In November the Germans captured the Crimean Peninsula. In the village of Aq-Manay, as in all other settlements, they gathered residents and proposed the election of a local government, that is, a mayor. The leader had to be an honest, decent, intelligent, frugal man who would defend the interests of the villagers. All the villagers in one voice began to ask grandfather Abdurakip to take this position, as they have not seen a more worthy candidate. Grandfather Abdurakip could not refuse his fellow villagers, especially at the request of the elderly - the most respected people in the village.

In this position, he managed to do a lot for the village residents. He helped them in everything. Thanks to his efforts, no inhabitants were abducted into German captivity. He helped them with certificates that allowed them to travel around the Crimea and sell or exchange their belongings for food. There were wounded Red Army soldiers in the village, who were hided in the houses of villagers. And the whole village knew all this. Grandfather Abdurakip knew it too, of course. If the Germans found out about it, they would have executed him. To his credit, it should be noted that he had never done anything in his life that he would be ashamed of.

This is how the year 1944 came - the year of the liberation of the Crimea. There were rumours everywhere about how the police and the Nazi service, including the elders, punished the Soviet authorities. At that time, the conversation was short: a noose around the neck or a shooting, and who were you, why, for what, these are questions that are only asked later. The elderly people themselves offered Abdurakip's grandfather to hide for a while, and when everything calmed down a bit, he would return, and the whole village would defend him. And he was forced to flee. At night, he crossed the Syvash and found himself in the Kherson region. And then we know that on May 18 all Crimean Tatars were deported to Central Asia, the northern regions of the RSFSR, Siberia and the Ural...

Grandfather Abdurakip had to wait for better times. So months and years passed by. He got a job, but did not lose hope of finding his family and loved ones. In the early fifties, he managed to find a family in distant Kyrgyzstan, in the city of Mailuusuu, where Crimean Tatars worked in the mines. Stalin died, the thaw began, the Crimean Tatars ceased to be formally considered special displaced group. Life began to improve.


But the terrible stress they endured in the distant 1944, reminded them of itself in nightmares. In those days, it was not customary to mention such facts in people's life stories.

In letters, his former villagers repeatedly thanked him for the help he had given them in a difficult time, for saving their children from deportation to Germany, by issuing them certificates in which he reduced their age. But when a senseless case came to light, it sounded like a shot from the past ...
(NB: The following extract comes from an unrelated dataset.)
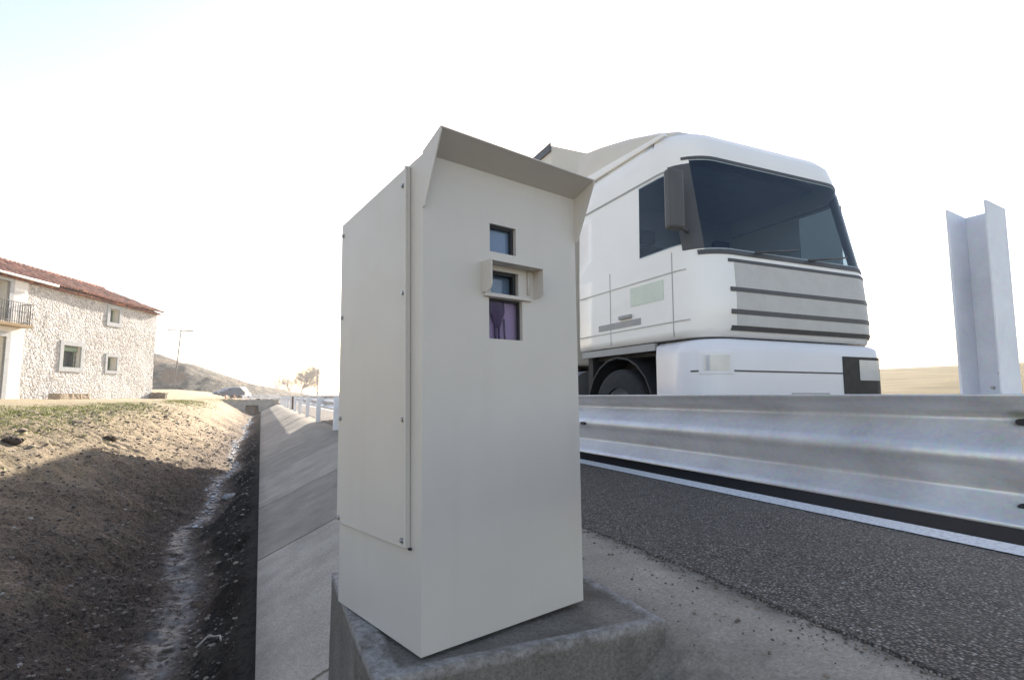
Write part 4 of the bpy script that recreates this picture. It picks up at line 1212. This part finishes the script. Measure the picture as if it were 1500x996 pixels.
# ------------------------------------------------------------------ parked cars
def make_car(m, kind):
    root = empty("parked_car")
    half = 0.86
    if kind == "hatch":
        prof_ = [(-2.0, 0.35), (-2.05, 0.55), (-2.02, 0.85), (-1.9, 0.98), (-1.55, 1.36), (-1.2, 1.47), (-0.3, 1.48), (0.3, 1.40), (0.95, 1.02), (1.85, 0.84), (2.02, 0.62), (2.03, 0.35)]
    else:
        prof_ = [(-2.15, 0.35), (-2.2, 0.6), (-2.17, 1.0), (-2.0, 1.55), (-1.6, 1.70), (-0.3, 1.72), (0.35, 1.60), (1.0, 1.12), (1.9, 0.92), (2.1, 0.65), (2.1, 0.35)]
    rows = []
    for s, k in ((-1, 0.94), (-1, 1.0), (1, 1.0), (1, 0.94)):
        rows.append([(s*half*(1 - 0.16*max(0, min(1, (z-0.95)/0.5)))*(0.97 if k < 1 else 1)* (0.96 if k == 0.94 else 1) , y*k if False else y, z) for y, z in prof_])
    mb = MB()
    ring_ = lambda f, o_: [(s_*half*(1 - 0.17*max(0, min(1, (z-0.92)/0.55)))*f, y, z) for y, z in o_ for s_ in (1,)]
    sections = [-1.0, -0.93, -0.5, 0, 0.5, 0.93, 1.0]
    R = []
    for f in sections:
        q = 1 - 0.05*max(0, abs(f)-0.9)/0.1
        R.append([(f*half*(1 - 0.17*max(0, min(1, (z-0.92)/0.55))), y*(1 - 0.06*f*f), 0.35 + (z-0.35)*q) for y, z in prof_])
    mb.grid(R)
    for r_ in (R[0], R[-1]): mb.add(r_, [tuple(range(len(r_)))])
    mb.grid([[r[0], r[-1]] for r in R], False)
    body_ = mb.build("body", m, root)
    hi = prof_
    def glass_patch(i, t0, t1, name, f0=-0.82, f1=0.82):
        a, b = hi[i], hi[i+1]; g = MB(); rr = []
        for f in (f0, 0, f1):
            row = []
            for t_ in (t0, t1):
                y = a[0]+(b[0]-a[0])*t_; z = a[1]+(b[1]-a[1])*t_
                nrm = Vector((0, -(b[1]-a[1]), (b[0]-a[0]))).normalized()
                row.append((f*half*(1 - 0.17*max(0, min(1, (z-0.92)/0.55))), y*(1-0.06*f*f) + nrm.y*0.012, z + nrm.z*0.012))
            rr.append(row)
        g.grid(rr); return g.build(name, M_CARGL, root)
    if kind == "hatch": glass_patch(7, 0.05, 0.92, "windscreen"); glass_patch(3, 0.1, 0.9, "rear_window")
    else: glass_patch(6, 0.05, 0.9, "windscreen"); glass_patch(2, 0.15, 0.85, "rear_window")
    for s in (-1, 1):
        g = MB(); zb, zt = (0.98, 1.36) if kind == "hatch" else (1.05, 1.55)
        f = lambda z: half*(1 - 0.17*max(0, min(1, (z-0.92)/0.55))) * (1-0.0) + 0.006
        g.add([(s*f(zb), -1.5, zb), (s*f(zb), 0.75, zb), (s*f(zt), 0.15, zt), (s*f(zt), -1.3, zt)], [(0,1,2,3)]); solid(g.build("side_window", M_CARGL, root), 0.006, 0)
        MB().box(s*0.62-0.14, s*0.62+0.14, 1.93, 2.02, 0.62, 0.76).build("headlamp", M_LAMP, root)
        for y in (-1.3, 1.25): make_wheel(root, s*0.86, y, 0.31, 0.2, s)
    return root
car = make_car(M_CARDARK, "hatch")
cp, _ = ray_at(337, 580, 78); car.location = (cp.x, cp.y, 0.24 + 0.0); car.rotation_euler = (0, 0, rad(128))
tag(car, "dark blue hatchback parked on the track in front of the paler car", "car", "cars parked on the sandy track")
car2 = make_car(M_CARSILV, "estate")
cp, _ = ray_at(354, 580, 82); car2.location = (cp.x, cp.y, 0.24); car2.rotation_euler = (0, 0, rad(-20))
tag(car2, "silver estate car parked just behind the dark blue hatchback", "car", "cars parked on the sandy track")
gz = lambda x, y: float(ground_h(x, y))
for c_ in (car, car2): c_.location.z = gz(c_.location.x, c_.location.y)
# traffic cones
def make_cone():
    r = empty("traffic_cone"); r.scale = (0.6, 0.6, 0.6); MB().box(-0.2, 0.2, -0.2, 0.2, 0.0, 0.04).build("base", M_CONE, r)
    MB().tube((0, 0, 0.04), (0, 0, 0.75), 0.15, 0.03, 12).build("body", M_CONE, r); MB().tube((0, 0, 0.38), (0, 0, 0.52), 0.095, 0.072, 12).build("band", M_CONEW, r); return r
cn = make_cone(); q, _ = ray_at(333, 583, 62); cn.location = (q.x, q.y, gz(q.x, q.y)); tag(cn, "orange traffic cone in front of the dark blue hatchback, the left of the two", "traffic cone", "cones by the parked cars")
cn2 = copy_tree(cn); q, _ = ray_at(346, 583, 63); cn2.location = (q.x, q.y, gz(q.x, q.y)); tag(cn2, "orange traffic cone beside the silver car, the right of the two", "traffic cone", "cones by the parked cars")

# ------------------------------------------------------------------ culvert headwall
cv = empty("culvert_headwall", (0, CULV_Y, 0), 0, "pale concrete culvert headwall crossing the end of the ditch", "culvert")
mb = MB(); mb.box(-3.0, -1.15, -0.02, 0.33, -1.0, 0.30); mb.box(-0.15, 1.35, -0.02, 0.33, -1.0, 0.30); mb.box(-1.15, -0.15, -0.02, 0.33, -0.05, 0.30)
mb.build("headwall", M_HEADWALL, cv)
MB().box(-1.15, -0.15, 0.3, 0.32, -1.0, -0.05).build("culvert_mouth", M_DARK, cv)
mb = MB(); mb.box(-1.5, 1.45, -0.06, 0.40, 0.302, 0.40); mb.build("coping", M_HEADWALL, cv)
mb = MB()
for xx in np.arange(-1.4, 1.5, 0.7): mb.box(xx-0.025, xx+0.025, 0.12, 0.17, 0.401, 0.76)
for zz in (0.52, 0.72): mb.box(-1.5, 1.5, 0.172, 0.2, zz, zz+0.09)
mb.build("railing", M_POSTW, cv)
# brown marker post
q, _ = ray_at(431, 586, 30)
mk = MB(); mk.box(-0.05, 0.05, -0.05, 0.05, -0.4, 0.62); mk.box(-0.055, 0.055, -0.055, 0.055, 0.621, 0.70)
o = mk.build("marker_post", M_BROWNP); o.location = (q.x, q.y, 0.0); tag(o, "short brown wooden marker post by the guard rail", "marker post")

# rocks on the bank and a twig
rng = random.Random(12)
def rock(name, x, y, r, mat, label, seed):
    bm = bmesh.new(); bmesh.ops.create_icosphere(bm, subdivisions=4, radius=r)
    for v in bm.verts:
        n = v.co.normalized(); k = 1 + 0.45*float(fbm(n.x*1.7+seed, n.y*1.7 + n.z*1.3, 4, seed)) * 1.4 + 0.35*float(fbm(n.x*6+seed+n.z*3, n.y*6 - n.z*4, 4, seed+3))
        v.co = Vector((v.co.x*k*1.15, v.co.y*k, v.co.z*k*0.62))
    m = bpy.data.meshes.new(name); bm.to_mesh(m); bm.free()
    o = bpy.data.objects.new(name, m); COL.objects.link(o); m.materials.append(mat); o.location = (x, y, gz(x, y) + r*0.3); tag(o, label, "stone"); return o
rock("stone", -0.38, 9.9, 0.085, M_STONE, "smooth pale rounded stone in the bottom of the ditch", 5)
mud = plain("dark_mud", (0.07, 0.05, 0.037), 0.95, var=0.3, bump=0.02, bscale=20)
rock("earth_clod", -2.72, 8.7, 0.085, mud, "large dark clod of earth near the top of the bank", 9)
rock("earth_clod", -2.35, 11.6, 0.10, mud, "small dark clod of earth beside the shadow edge on the bank", 14)
tw = MB(); tw.path([(-0.30, 4.05, gz(-.30, 4.05)+.02), (-0.24, 4.12, gz(-.24, 4.12)+.05), (-0.20, 4.10, gz(-.2, 4.1)+.045), (-0.17, 4.02, gz(-.17, 4.02)+.03), (-0.16, 3.9, gz(-.16, 3.9)+.02)], 0.006, 6)
o = tw.build("twig", plain("dry_twig", (0.42, 0.37, 0.31), 0.9)); tag(o, "bent dry twig lying on the dark soil of the ditch", "twig")

# ------------------------------------------------------------------ bare trees
def bare_tree(name, px, d, height, label, seed, spread=0.55, up=0.35, levels_=4, slim=False):
    rng = random.Random(seed)
    q, _ = ray_at(px, 580, d)
    root = empty(name, (q.x, q.y, 0.0 + gz(q.x, q.y)), rng.random()*6, label, "tree", "bare trees beyond the culvert")
    trunk = MB(); crown = MB()
    def side(dd):
        ax = dd.orthogonal().normalized(); ax.rotate(Matrix.Rotation(rng.random()*6.28, 3, dd)); return ax
    def grow(p, dr, L, r, lv):
        segs = 4; c = p; dd = dr.copy()
        for s in range(segs):
            dd = (dd + Vector((rng.gauss(0, .05 if lv == 0 else .13), rng.gauss(0, .05 if lv == 0 else .13), rng.gauss(0.05, .08)))).normalized()
            nx_ = c + dd * (L/segs)
            (trunk if lv == 0 else crown).tube(c, nx_, max(0.022, r*(1 - 0.12*s)), max(0.018, r*(1 - 0.12*(s+1))), 6 if lv < 2 else 3, cap=False)
            c = nx_
            if lv < levels_ and (lv > 0 or s > 1) and rng.random() < 0.8:
                k = (dd*0.55 + side(dd)*spread*1.5).normalized()
                grow(c, k, L*(0.62 + 0.2*rng.random())*(1.25 if lv == 0 else 1), r*0.6, lv+1)
        if lv < levels_:
            for k in range(2 if lv else 3):
                grow(c, (dd + side(dd)*spread*(0.5+0.5*rng.random())).normalized(), L*(0.72+0.15*rng.random()), r*0.55, lv+1)
    if slim:
        trunk.tube((0,0,-0.3), (0,0,height), 0.16, 0.02, 6)
        for k in range(150):
            z = height*(0.15 + 0.84*rng.random()); a = rng.random()*6.28; L = 0.35 + 1.1*(1 - z/height)*rng.random() + 0.3*rng.random()
            p0 = Vector((0,0,z)); p1 = p0 + Vector((math.cos(a)*L*0.55, math.sin(a)*L*0.55, L))
            crown.tube(p0, p1, 0.035, 0.01, 4, cap=False)
            for j in range(4):
                b_ = p0.lerp(p1, 0.3+0.7*rng.random()); crown.tube(b_, b_ + Vector((rng.gauss(0,.22), rng.gauss(0,.22), 0.35)), 0.016, 0.006, 3, cap=False)
    else:
        grow(Vector((0,0,-0.3)), Vector((rng.gauss(0,.04), rng.gauss(0,.04), 1)).normalized(), height*0.30, height*0.026, 0)
    trunk.build("trunk", M_BARK, root, recalc=False); crown.build("crown", M_BARK, root, recalc=False)
    return root
bare_tree("bare_tree", 407, 165, 9.0, "low spreading leafless tree at the left end of the distant row", 21, 0.7)
bare_tree("bare_tree", 442, 150, 10.0, "broad dark leafless tree, the largest of the distant row", 22, 0.62, levels_=5)
bare_tree("bare_tree", 426, 185, 8.6, "pale leafless tree between the two larger distant trees", 27, 0.6)
bare_tree("bare_tree", 466, 140, 7.4, "slim upright leafless poplar right of the broad distant tree", 24, slim=True)

# ------------------------------------------------------------------ haze
hz = MB().box(-420, 420, -60, 920, -4.0, 14.0)
HM = bpy.data.materials.new("winter_haze"); HM.use_nodes = True
hn = HM.node_tree.nodes; hn.remove(hn["Principled BSDF"])
pv = hn.new("ShaderNodeVolumePrincipled"); pv.inputs["Color"].default_value = (0.93, 0.94, 0.96, 1); pv.inputs["Density"].default_value = 0.0008; pv.inputs["Anisotropy"].default_value = 0.35
HM.node_tree.links.new(pv.outputs[0], hn["Material Output"].inputs["Volume"])
ho = hz.build("haze", HM); tag(ho, "pale winter haze lying over the fields", "haze", kind="stuff")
Grandfather Abdurakip came to the funeral of a relative in the city of Namangan in Uzbekistan in the early 1960's. There he accidentally met one of his fellow villagers, who after so many years, seeing Abdurakip for the first time, literally said the following: “Abdurakip? Have you not been imprisoned yet?” Grandfather waited for any words, but not these; having done so much good for his fellow villagers, he did not count on gratitude, but did not expect such heartlessness...

Having said such words, this nearby man went about his business. Ten minutes later, he probably forgot about the existence of grandad Abdurakip.

But these words made the matters viable. Arriving home, grandpa Abdurakip fell from a heart attack and, after three days of illness, died.

That's how one thoughtless word killed a wonderful man who saved his countrymen in difficult times.